Z mangą ani anime tej serii nie miałem nigdy do czynienia wiec fanem uniwersum nie byłem.Jako fantasy/akcja film mi się spodobał, ciekawa fabuła z tymi tytanami i walka mieczami na silnikach gazowych z linkami:D Gra aktorska mogła by byc lepsza,no i niektóre efekty specjalne kulały.
Po za tym widze ze film to jakis ewenement ,bardziej podoba się ludziom nieznajacym tej mangi/anime niz fanom dla któryh jest słabiutki wiec ocena ogólna jest niska:)Przewaznie fanom bardziej sie podoba dany film oparty na ich ulubionej mandze/anime niz widzom nie znajacym uniwersum.
Poza tym po obejrzeniu tego filmu który oglądałem mozna powiedziec przez przypadek nabrałem ochoty na zagłębienie sie w to uniwersum poprzez obejrzenie filmu anime i poczytanie mangi(które według fanów są spore lepsze niz ten film) czyli jak dla mnie twórcy sie postarali i efekt koncowy jest bardzo dobry bo zaciekawili mnie tematem Attack on Titan.
Oglądaj, zatem i potem porównaj :)
- http://www.snk.wbijam.pl/pierwsza_seria.html
- http://www.snk.wbijam.pl/kuinaki_sentaku.html (początkowo seria poboczna, a od niedawna już oficjalnie kanoniczna)
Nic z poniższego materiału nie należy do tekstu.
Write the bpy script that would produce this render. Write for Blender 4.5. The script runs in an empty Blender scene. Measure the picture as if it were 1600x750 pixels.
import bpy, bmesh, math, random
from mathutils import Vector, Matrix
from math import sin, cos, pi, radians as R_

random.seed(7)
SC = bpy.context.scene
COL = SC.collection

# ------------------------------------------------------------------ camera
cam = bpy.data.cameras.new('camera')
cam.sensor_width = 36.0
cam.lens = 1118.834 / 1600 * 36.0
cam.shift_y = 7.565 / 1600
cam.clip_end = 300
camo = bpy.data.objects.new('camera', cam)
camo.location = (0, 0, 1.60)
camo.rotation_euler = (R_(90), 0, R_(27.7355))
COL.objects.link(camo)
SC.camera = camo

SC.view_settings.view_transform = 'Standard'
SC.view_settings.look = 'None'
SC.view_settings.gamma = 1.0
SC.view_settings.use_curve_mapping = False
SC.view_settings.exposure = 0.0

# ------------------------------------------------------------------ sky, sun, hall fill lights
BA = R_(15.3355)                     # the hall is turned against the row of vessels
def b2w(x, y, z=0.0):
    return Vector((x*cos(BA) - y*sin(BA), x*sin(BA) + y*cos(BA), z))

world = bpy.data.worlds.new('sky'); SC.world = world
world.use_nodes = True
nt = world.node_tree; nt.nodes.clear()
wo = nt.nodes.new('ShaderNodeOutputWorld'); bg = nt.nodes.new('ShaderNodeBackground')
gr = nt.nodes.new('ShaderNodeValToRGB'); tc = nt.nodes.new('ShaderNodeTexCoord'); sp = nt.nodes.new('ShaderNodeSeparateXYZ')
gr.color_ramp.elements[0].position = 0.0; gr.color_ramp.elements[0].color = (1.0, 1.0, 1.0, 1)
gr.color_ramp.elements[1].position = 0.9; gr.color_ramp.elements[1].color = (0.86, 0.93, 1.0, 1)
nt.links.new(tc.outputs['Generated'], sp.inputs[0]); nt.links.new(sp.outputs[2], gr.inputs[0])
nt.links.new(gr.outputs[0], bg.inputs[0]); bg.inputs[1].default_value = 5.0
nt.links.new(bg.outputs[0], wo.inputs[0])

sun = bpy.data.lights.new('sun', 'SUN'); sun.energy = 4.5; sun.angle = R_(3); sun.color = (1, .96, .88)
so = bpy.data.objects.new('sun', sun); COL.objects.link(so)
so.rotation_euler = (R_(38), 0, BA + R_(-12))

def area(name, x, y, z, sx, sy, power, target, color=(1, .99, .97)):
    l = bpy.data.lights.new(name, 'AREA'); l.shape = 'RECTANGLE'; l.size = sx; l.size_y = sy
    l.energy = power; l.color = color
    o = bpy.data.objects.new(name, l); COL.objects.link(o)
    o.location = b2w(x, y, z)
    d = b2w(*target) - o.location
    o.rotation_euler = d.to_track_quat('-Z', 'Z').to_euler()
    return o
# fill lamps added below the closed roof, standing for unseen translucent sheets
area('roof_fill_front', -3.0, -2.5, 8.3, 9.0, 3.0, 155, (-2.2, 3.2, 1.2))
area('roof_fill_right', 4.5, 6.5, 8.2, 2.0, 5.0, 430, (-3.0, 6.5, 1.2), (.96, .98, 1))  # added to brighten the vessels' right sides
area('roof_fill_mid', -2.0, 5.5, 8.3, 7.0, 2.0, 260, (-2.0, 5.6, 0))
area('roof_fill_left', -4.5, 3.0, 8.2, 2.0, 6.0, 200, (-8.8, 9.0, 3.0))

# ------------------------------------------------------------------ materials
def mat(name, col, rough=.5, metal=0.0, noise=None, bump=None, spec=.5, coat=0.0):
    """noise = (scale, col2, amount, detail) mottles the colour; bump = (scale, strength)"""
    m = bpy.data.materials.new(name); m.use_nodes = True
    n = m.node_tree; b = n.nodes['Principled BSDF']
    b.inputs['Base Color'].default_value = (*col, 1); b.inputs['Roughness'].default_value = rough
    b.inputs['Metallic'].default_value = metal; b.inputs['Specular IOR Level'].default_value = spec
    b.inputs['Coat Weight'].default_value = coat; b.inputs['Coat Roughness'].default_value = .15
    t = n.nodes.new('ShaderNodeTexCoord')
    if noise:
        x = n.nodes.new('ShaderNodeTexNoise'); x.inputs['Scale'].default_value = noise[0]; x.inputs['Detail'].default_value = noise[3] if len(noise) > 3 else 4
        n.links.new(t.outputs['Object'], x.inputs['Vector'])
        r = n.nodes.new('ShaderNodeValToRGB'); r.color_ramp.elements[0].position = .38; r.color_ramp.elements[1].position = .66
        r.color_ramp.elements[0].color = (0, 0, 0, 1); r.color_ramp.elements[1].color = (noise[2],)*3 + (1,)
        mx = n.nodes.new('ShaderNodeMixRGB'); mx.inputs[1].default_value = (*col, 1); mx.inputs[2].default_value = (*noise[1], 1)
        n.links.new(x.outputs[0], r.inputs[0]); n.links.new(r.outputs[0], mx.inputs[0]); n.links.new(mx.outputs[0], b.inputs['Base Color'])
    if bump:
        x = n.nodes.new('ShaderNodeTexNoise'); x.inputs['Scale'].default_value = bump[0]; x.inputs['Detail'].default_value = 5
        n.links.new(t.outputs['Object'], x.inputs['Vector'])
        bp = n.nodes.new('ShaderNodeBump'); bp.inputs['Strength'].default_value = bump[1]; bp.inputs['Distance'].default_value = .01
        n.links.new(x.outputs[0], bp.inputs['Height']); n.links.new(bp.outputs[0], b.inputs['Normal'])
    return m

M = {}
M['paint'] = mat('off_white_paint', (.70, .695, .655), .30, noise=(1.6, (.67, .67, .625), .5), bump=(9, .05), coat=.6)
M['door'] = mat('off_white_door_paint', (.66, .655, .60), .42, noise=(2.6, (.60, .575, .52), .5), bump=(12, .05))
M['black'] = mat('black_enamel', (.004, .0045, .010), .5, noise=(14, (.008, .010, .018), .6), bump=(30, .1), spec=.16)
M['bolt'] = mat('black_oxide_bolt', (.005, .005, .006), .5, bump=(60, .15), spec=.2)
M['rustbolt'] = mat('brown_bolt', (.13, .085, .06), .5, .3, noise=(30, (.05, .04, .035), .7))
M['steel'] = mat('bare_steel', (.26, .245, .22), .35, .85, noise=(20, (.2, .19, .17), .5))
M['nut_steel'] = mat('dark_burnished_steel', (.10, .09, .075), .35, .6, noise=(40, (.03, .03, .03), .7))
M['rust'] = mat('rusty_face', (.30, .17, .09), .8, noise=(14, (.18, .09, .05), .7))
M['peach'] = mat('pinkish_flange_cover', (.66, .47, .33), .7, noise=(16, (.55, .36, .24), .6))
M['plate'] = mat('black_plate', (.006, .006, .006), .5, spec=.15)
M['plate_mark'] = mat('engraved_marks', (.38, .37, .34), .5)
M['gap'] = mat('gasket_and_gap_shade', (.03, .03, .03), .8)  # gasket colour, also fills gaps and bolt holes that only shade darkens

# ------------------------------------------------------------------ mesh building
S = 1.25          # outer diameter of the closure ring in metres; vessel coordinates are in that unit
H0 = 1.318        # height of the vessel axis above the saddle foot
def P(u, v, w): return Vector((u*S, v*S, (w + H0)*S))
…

- http://www.snk.wbijam.pl/odcinki_specjalne.html (odcinek pt. Dziennik Ilse jest kanonem, reszta nie)
Manga:
- http://mangafox.me/manga/shingeki_no_kyojin/ (fabuła anime kończy się na rozdziale 34)
Pytania małe. Na końcu aktorskiej fabuły sztuczne inteligencje (chyba) prawicą i obszarze testowym i obiektach testu. Co na to magna i anime?
Nie jestem pewien czy w pełni zrozumiałem o co chodzi xd
Jakby co, manga wyjaśniła już w pełni pochodzenie tytanów, a będące adaptacją anime pokryło główną część wyjaśnień pod koniec trzeciego sezonu.
Z grubsza: zwykli, bezmyślni tytani to po prostu ludzie przekształceni za pomocą płynu z rdzenia kręgowego tytana. Z kolei tzw. ludzie-tytani(osoby mogące świadomie przekształcać się w tytana i panować nad nim) wzięli się z tego, że moc kobiety, która jako pierwsza weszła w posiadanie takowej rozdzielono na części, aby nie przepadła i tak z pokolenia na pokolenie były sobie one przekazywane.
Moc przemiany w tytana generalnie wzięła się nie z żadnych eksperymentów medycznych, a tego że pierwsza posiadaczka nabyła je mistycznie odnajdując je w czymś na kształt drzewa(autor nawiązał tu- nie po raz pierwszy z resztą do mitologii nordyckiej: https://pl.wikipedia.org/wiki/Yggdrasil )
A aktorskim filmie w scenie po napisach modulowane elektronicznie głosy obserwowały bohaterów i komentowały ich sukces - "obiekty testowe opuściły obszar testowy, ich nieprzewidywalność jest fascynująca" (coś w ten deseń).
Dzięki za odpowiedź.
Bo to głupie jest z ich strony. Manga,anime i film to trzy zupełnie różne produkcje i nie ma sensu oceniania jednej w oparciu o inne. No bo co to ma być za argument "bo manga/anime były lepsze"? Żaden mym zdaniem. Film jest fajny a manga czy anime niech sobie lecą swoim torem ;)
Dokładnie. Ja w anime się zakochałam. Bardzo mi się podobało.
Film jest po prostu inny. Ale tu też wg mnie można się zachwycić. Np.scena gdy tytani przedostają się przez mur, cała otoczka, ich wygląd, twarze, takie karykaturalne. Te uśmiechy i pożeranie ludzi, wg mnie mroczne. No i sama animacja tytana Erena, świetna.